The legal bills for Redflex Traffic Systems continue to mount. Between July 1, 2013 and the end of December, the Australian red light camera operator reported spending $1.1 million to defend itself against an ongoing bribery investigation in Chicago, Illinois. One of the central figures in the investigation, former Redflex Executive Vice President Aaron M. Rosenberg, is separately suing Redflex for defamation over its handling of the public relations fallout from the scandal.

The litigation is taking a financial toll. After the firm was caught violating California labor laws, Redflex had to pay $705,000 to settle the matter. It paid $814,000 to settle lawsuits in New Jersey over the illegal operation of red light cameras. Two more ongoing federal cases will keep the legal bills coming.

In Ohio, Redflex attorneys were scheduled to update US Magistrate Judge Norah McCann King at 1:30pm today regarding a workplace discrimination suit, but the lawyers on both sides made a last-minute request for a time extension. Former Redflex sales manager Catherine Petzel is suing her former employer for having an anti-Australian bias at its US office. Ousted Redflex executive Karen Finley was deposed for the suit on April 30.

In New Mexico, motorists are suing over the Australian firm's use of robocalls to collect on unpaid photo tickets.
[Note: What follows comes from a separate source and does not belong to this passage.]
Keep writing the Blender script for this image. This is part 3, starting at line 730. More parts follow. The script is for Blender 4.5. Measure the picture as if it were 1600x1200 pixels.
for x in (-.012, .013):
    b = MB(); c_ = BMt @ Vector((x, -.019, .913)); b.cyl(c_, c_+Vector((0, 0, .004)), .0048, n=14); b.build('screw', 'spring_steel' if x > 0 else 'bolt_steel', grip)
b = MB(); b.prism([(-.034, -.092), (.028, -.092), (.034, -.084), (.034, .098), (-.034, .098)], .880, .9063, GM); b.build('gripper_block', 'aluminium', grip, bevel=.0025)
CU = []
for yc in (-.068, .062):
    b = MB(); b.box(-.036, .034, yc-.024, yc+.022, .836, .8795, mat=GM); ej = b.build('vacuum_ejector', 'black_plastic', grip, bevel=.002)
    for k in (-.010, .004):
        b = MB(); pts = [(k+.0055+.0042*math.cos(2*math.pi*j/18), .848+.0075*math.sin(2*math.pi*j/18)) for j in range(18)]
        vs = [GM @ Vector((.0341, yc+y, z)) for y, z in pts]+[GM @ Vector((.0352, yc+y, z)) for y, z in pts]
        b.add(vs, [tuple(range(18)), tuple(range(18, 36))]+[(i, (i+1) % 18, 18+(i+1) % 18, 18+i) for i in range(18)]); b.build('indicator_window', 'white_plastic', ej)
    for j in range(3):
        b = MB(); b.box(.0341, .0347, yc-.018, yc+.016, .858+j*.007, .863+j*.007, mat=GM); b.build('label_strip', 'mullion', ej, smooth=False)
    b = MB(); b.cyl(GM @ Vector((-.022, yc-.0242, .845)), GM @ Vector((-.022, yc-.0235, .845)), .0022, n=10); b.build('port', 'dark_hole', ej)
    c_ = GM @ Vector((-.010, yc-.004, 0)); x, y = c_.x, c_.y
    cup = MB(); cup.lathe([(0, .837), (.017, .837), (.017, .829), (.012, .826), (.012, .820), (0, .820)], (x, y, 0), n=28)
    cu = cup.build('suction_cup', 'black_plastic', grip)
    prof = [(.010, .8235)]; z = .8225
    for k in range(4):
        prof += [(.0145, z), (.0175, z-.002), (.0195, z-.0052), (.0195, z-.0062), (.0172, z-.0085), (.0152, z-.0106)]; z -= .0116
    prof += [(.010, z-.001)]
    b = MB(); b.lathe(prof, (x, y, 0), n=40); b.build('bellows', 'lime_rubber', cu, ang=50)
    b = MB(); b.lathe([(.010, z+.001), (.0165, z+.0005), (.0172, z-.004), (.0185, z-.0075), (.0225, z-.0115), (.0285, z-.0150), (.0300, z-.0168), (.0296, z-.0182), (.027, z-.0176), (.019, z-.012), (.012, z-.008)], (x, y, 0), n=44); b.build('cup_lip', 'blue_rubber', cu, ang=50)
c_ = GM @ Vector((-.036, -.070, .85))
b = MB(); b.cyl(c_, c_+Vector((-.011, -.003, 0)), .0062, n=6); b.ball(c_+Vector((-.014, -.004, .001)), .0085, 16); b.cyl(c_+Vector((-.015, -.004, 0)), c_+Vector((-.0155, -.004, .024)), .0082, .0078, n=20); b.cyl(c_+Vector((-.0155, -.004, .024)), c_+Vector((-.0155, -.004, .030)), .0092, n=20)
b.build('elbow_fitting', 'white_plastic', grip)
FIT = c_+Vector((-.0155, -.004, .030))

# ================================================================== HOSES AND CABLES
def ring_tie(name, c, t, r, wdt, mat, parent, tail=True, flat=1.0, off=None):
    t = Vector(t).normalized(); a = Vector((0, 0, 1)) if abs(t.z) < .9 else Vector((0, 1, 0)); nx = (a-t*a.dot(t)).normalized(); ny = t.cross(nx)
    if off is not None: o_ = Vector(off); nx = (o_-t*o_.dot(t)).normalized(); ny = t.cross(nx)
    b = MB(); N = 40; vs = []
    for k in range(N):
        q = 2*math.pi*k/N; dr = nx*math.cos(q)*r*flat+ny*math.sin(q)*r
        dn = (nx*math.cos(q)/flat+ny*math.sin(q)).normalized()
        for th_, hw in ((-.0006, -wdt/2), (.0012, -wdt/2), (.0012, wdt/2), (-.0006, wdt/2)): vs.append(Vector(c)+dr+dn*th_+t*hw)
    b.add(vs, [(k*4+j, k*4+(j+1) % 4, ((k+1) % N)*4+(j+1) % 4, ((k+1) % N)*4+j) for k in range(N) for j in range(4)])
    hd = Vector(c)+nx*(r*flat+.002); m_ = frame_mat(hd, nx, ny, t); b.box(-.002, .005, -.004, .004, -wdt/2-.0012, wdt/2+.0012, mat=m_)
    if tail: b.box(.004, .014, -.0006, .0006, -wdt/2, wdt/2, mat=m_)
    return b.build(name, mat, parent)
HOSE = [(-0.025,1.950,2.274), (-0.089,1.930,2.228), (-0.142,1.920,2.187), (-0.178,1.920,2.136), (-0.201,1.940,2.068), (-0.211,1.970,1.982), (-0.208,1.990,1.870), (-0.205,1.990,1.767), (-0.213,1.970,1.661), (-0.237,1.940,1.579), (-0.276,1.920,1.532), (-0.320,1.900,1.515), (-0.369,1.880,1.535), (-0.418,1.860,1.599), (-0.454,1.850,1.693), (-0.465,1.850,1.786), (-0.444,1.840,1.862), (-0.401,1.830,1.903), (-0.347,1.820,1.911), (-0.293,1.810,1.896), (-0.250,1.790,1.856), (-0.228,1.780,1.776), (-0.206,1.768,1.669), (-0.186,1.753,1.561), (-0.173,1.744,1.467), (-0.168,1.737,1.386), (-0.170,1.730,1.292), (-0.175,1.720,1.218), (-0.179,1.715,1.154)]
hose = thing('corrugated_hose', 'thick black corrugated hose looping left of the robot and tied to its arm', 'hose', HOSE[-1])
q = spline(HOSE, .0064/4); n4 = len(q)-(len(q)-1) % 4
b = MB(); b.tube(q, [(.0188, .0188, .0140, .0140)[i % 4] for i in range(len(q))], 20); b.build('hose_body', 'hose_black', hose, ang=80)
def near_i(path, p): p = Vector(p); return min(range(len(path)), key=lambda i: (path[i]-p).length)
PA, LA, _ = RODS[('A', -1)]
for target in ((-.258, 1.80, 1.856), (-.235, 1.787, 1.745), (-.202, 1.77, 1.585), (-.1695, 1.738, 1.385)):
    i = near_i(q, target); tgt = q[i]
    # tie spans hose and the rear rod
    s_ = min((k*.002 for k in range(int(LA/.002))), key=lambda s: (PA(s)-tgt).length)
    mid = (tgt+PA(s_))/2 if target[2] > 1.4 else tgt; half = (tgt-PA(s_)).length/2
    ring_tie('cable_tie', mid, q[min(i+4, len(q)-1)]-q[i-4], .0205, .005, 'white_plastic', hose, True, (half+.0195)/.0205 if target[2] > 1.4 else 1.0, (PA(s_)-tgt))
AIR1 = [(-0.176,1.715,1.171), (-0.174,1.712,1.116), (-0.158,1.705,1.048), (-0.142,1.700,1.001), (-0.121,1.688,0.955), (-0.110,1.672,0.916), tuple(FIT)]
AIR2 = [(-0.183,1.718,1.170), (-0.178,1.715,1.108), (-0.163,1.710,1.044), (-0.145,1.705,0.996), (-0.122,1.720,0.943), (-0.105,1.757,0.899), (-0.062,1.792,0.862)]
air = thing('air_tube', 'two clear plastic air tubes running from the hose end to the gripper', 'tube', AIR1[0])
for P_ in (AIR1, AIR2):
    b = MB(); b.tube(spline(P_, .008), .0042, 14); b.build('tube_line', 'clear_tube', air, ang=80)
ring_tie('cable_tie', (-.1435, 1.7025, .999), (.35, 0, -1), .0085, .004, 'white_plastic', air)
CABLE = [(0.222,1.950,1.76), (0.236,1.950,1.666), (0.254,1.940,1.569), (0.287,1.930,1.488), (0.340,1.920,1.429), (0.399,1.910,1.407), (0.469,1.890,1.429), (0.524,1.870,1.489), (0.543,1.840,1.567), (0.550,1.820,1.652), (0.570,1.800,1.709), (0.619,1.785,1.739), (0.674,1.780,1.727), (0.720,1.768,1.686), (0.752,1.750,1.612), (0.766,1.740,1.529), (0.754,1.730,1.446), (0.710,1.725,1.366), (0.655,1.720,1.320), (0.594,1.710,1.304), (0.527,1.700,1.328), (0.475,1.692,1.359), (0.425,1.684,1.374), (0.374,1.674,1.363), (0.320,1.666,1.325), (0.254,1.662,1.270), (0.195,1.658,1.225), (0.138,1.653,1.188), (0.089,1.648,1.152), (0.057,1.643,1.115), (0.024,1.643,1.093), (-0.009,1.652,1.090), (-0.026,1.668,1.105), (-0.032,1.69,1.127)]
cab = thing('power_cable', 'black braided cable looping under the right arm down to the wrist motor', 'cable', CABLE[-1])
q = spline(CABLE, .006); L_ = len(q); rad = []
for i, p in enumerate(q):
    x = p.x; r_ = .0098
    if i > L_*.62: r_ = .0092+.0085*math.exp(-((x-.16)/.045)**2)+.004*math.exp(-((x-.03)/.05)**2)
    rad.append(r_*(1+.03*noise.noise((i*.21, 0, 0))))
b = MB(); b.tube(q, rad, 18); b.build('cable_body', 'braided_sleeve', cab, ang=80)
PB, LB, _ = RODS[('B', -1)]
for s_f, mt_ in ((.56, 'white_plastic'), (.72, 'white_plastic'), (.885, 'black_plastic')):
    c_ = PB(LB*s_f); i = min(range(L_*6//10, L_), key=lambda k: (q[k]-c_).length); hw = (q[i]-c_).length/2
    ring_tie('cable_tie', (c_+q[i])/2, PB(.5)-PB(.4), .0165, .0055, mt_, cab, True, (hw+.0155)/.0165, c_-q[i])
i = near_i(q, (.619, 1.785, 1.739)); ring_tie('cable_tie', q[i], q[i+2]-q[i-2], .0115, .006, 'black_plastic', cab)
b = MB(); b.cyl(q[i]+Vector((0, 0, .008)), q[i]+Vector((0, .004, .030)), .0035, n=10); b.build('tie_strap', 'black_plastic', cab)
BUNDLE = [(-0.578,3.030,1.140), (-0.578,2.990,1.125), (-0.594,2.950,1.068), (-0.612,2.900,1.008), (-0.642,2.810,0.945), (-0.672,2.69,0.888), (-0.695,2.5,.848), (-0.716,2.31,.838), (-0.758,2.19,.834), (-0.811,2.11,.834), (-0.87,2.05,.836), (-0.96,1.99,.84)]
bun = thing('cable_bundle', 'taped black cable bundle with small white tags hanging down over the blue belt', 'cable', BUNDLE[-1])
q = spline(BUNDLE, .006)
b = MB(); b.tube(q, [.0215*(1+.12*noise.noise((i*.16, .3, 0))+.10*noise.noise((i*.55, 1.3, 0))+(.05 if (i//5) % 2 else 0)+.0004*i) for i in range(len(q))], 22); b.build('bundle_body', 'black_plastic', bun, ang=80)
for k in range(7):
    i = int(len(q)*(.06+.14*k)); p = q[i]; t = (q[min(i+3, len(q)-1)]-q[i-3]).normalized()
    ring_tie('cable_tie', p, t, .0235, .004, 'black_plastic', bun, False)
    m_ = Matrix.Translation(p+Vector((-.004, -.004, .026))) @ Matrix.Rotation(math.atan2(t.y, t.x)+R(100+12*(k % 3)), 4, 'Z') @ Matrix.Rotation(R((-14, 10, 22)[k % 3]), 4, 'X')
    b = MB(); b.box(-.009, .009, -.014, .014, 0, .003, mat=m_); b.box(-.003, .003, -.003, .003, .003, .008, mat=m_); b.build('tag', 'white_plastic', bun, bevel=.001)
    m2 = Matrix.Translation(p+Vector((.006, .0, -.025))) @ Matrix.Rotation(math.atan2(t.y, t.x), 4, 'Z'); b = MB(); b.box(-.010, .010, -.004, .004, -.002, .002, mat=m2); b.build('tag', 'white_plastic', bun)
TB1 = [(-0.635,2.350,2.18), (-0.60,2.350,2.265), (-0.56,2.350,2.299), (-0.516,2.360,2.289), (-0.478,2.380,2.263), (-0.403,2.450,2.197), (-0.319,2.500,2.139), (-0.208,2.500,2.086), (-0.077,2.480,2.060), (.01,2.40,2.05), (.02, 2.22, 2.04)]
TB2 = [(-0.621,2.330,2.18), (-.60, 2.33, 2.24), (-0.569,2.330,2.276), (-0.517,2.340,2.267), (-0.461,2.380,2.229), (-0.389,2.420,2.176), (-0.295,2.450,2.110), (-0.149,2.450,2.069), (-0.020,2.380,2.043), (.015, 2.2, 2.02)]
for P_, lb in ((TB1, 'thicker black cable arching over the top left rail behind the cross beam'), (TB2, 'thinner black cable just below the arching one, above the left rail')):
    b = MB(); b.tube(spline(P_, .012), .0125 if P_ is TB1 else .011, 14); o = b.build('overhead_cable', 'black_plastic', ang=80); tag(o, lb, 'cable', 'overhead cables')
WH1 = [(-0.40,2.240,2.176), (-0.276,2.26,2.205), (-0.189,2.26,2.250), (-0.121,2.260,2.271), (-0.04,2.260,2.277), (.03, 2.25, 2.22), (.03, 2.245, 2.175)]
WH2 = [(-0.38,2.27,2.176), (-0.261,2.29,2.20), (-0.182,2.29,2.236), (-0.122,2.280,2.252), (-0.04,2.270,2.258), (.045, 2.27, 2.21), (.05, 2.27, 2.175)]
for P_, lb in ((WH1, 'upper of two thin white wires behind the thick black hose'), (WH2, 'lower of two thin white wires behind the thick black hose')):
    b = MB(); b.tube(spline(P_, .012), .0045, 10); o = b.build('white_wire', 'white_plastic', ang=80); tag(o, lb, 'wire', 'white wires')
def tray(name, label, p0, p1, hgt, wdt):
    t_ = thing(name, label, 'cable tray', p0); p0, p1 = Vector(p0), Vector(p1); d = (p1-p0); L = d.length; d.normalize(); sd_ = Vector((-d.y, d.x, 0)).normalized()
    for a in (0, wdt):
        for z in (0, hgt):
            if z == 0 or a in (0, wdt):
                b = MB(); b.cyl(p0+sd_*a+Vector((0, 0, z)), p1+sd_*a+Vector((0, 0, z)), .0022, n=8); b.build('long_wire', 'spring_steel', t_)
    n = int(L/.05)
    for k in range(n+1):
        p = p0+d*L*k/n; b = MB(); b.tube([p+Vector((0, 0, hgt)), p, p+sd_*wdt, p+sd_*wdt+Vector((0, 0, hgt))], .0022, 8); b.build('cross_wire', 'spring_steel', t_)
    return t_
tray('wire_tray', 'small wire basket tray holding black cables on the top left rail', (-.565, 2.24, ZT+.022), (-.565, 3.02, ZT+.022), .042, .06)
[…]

The drivers say the unsolicited calls violate the Telephone Consumer Protection Act, which prohibits prerecorded calls to cellphones without prior consent. Redflex has balked at a request to provide records related to the collections process.

"Plaintiffs' request for immediate production is unreasonable under the circumstances of this case," Redflex attorney Candice M. Tewell wrote on June 13. "Plaintiffs' document requests have required Redflex to collect and process well over 30,000 documents, which Redflex is reviewing for responsiveness, privilege, and confidentiality. That type of review takes time -- certainly more than the 10 days plaintiffs suddenly demand in their reply."

Rob Treinen, attorney for motorists Amber Fosse and David Willett, insists the company is stalling.

"Redflex seeks delay upon delay upon delay," Treinen told the court. "On March 14, 2014 plaintiffs served their first set of discovery on Redflex. It is now three months later. Redflex has still not produced any documents, except for one from which it redacted the very information requested."

US Magistrate Judge Robert Hayes Scott largely sided with the motorists, giving Redflex until July 14 to respond to the request. The court said Redflex must hand over the name and address of everyone that was contacted by the collection agency Creditwatch over photo tickets so that the list can be used to file the lawsuit as a class action. Redflex must also turn over all of its communications with Creditwatch.